Simposium khatulistiwa (2010-2018)

The equator symposium was a biannual event held in alternate year of The Jogja Biennale (Equator Series). Based on knowledge exchange, this symposium serves to expand the scope, work, and new networks built by The Jogja Biennale which in each of its events is limited to cooperate with one region or even one country in particular. This symposium is designed to maintain existing relationships and build new relationships between countries along the equator region.

Grace Samboh and Ratna Mufida were behind this symposium. They worked together under Enin Supriyanto and Yustina Neni's direction to questionings whilst framing, constructing, and organising The Equator Symposium.

Choreographed knowledges

What do you want to be when you grow up? Starting from childhood, we are taught to answer this question with a particular profession: A doctor, an astronaut, a teacher, a soldier, a police(wo)man, a painter, etc. This shows that humans are workers. If you are a doctor, wherever you will go, people will ask you about their health. Our work has an affect on our roles in our social lives. In fact, what do we accomplish by working? Does your job match your ideals? How do you choose the path of education you will travel? Does education limit or expand your choice of occupation? What is the attitude of the state towards education and employment to guarantees the continuity and welfare of the lives of its people?

In it's first public iteration, at Cemeti Institute for Art and Society, Yogyakarta, 2019, Grace worked with Julia Sarisetiati and Ary "Jimged" Sendy to grow the timeline. As for the second public iteration, at Museum of Contemporary Art Tokyo, 2025, Intan and Grace generated the entries for the timeline, while Chita did the English translation. Translation to Japanese was by Kumakura Haruko.

Para sekutu yang tidak bisa berkata tidak

"Para sekutu yang tidak bisa berkata tidak" (lit. "The acquiscent allies", 27 January-14 March 2022) departed from the "Jakarta-Paris 1959-1960" (1992) and the "Non-Aligned Countries Contemporary Art Exhibition" (1995) that carved a chapter in the collection of the Galeri Nasional Indonesia. This exhibition investigates relationships amongst artists, their practices and their allegiances, regardless of their nationalities and supposed political identities.

Grace was one of four curatorial members of "Collecting Entanglements and Embodied Histories" (2017–2022), a collaboration between Galeri Nasional Indonesia, MAIIAM Contemporary Art Museum (Chiang Mai), Nationalgalerie – Staatliche Museen zu Berlin, and Singapore Art Museum. For the Jakarta-leg of the exhibition, Chita and Rachel were members of the research team and writers for its catalogue.

Color curtain

Bandung marked a historical moment in which existing affinities and solidarities found a shared name—Afro-Asian—and entered cultural and political discourse after its first Asia-Africa Conference was held in Bandung, Indonesia, from April 18-24 in 1955. The Afro-Asian solidarity movement, catalyzed by Bandung, then emerged as an anti-imperialist, anti-colonial, and anti-racist movement.

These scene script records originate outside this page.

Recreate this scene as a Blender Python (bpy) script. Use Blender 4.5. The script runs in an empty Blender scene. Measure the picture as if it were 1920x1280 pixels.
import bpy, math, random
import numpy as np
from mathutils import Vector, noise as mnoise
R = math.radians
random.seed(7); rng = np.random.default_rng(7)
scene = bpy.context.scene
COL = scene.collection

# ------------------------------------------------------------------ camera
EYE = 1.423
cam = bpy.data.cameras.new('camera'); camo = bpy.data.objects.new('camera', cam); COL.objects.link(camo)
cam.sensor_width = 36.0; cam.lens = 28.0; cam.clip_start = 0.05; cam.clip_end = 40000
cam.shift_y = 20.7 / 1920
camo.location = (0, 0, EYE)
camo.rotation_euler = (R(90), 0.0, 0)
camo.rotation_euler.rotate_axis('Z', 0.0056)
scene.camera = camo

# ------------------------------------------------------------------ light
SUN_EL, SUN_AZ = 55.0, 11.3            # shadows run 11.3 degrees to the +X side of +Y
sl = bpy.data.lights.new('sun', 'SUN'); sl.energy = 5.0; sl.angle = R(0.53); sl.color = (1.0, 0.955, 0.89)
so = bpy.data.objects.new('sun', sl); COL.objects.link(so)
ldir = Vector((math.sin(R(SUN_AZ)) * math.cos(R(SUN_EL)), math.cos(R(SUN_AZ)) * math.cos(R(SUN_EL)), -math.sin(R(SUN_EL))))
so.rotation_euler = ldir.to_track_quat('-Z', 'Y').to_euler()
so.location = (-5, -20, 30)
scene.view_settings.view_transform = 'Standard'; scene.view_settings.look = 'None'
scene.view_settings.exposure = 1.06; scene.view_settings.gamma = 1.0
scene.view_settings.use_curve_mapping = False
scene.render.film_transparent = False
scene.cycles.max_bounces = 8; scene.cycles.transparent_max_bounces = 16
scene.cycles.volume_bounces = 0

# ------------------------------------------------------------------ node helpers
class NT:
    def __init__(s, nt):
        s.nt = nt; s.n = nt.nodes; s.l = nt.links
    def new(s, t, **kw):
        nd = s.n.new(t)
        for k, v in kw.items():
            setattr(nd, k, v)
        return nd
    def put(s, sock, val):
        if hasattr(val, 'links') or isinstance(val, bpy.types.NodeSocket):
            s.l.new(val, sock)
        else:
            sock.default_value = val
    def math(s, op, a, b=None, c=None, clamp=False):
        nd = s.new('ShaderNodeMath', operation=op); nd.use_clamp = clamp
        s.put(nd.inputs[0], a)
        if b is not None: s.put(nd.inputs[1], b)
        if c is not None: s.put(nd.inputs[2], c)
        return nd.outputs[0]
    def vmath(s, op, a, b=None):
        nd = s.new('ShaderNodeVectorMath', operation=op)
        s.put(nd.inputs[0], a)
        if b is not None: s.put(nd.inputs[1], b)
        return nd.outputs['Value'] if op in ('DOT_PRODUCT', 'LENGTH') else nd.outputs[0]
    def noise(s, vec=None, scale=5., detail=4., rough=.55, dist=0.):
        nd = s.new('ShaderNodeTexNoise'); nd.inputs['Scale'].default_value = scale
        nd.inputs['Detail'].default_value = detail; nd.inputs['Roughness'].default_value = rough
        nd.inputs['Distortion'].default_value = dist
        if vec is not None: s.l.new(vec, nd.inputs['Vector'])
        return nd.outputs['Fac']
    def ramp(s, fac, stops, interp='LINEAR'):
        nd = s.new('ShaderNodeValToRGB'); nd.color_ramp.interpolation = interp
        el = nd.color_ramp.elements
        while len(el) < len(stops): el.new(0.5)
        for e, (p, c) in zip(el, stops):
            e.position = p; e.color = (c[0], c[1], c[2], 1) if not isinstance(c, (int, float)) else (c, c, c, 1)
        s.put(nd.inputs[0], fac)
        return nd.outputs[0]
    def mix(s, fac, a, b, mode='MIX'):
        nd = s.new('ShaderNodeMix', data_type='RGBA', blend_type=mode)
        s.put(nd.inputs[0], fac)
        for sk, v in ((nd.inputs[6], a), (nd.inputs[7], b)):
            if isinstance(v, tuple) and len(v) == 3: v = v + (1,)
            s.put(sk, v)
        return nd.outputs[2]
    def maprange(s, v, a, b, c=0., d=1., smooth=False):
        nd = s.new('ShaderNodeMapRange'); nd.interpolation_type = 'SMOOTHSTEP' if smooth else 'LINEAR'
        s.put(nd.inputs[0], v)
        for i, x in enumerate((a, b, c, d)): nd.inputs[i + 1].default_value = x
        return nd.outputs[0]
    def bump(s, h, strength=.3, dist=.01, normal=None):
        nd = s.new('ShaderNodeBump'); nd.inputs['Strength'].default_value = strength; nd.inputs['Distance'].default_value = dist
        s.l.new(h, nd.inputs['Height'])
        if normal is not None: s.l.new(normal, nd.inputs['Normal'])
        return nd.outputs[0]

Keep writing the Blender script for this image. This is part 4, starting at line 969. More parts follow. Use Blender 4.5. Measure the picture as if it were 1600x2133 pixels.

Taking a point of departure from Richard Wright’s The Color Curtain: A Report on the Bandung Conference (1956), this project seeks to re-examine the so-called “promise” of Bandung and the ways in which it was culturally articulated. We like to think of the cultural and artistic as part of a system of action, intended to change the world. This action-centered approach to art and culture is more preoccupied with the practical mediatory role of art in the social process, wherein cultural and artistic manifestations mediate social agency in the vicinity of persons, objects and activities.  

Rewinding internationalism

Rewinding Internationalism is an exhibition and research project that engages with the construct of internationalism through multiple scenes. It includes four new commissions and a number of collaborative research projects, alongside loans and archival material form public and private lenders. The departure point for the project is the 1990s–a period when the construct of internationalism was in deep flux across both political and cultural contexts.

Rather than represent a series of histories, however, works in the exhibition bring moments, places and people into dialogue. The dialogue across research and artworks allow evocations and implications to speak across the 1990s to the present moment, defined as it is by deepening and ongoing ecological and biopolitical crises and when the idea of internationalism is again in flux.

The exhibition’s title draws on writer and theorist Ariella Aisha Azoulay’s call to ‘learn to rewind’, understanding that any engagement with a specific moment in time, necessitates addressing the relationship and inter-connections with different historical moments as part of an ongoing present as well as ‘unlearning’ concepts that may have become sedimented over time, as is the case with the construct of internationalism.

It uses Azoulay’s writing as a prompt and an evocation: To address events in the past, not as over but as part of an ongoing present, a troubling of concepts such as the archive as neutral, and as means through which to question how we understand terms that we take to be descriptions of the world–such as internationalism.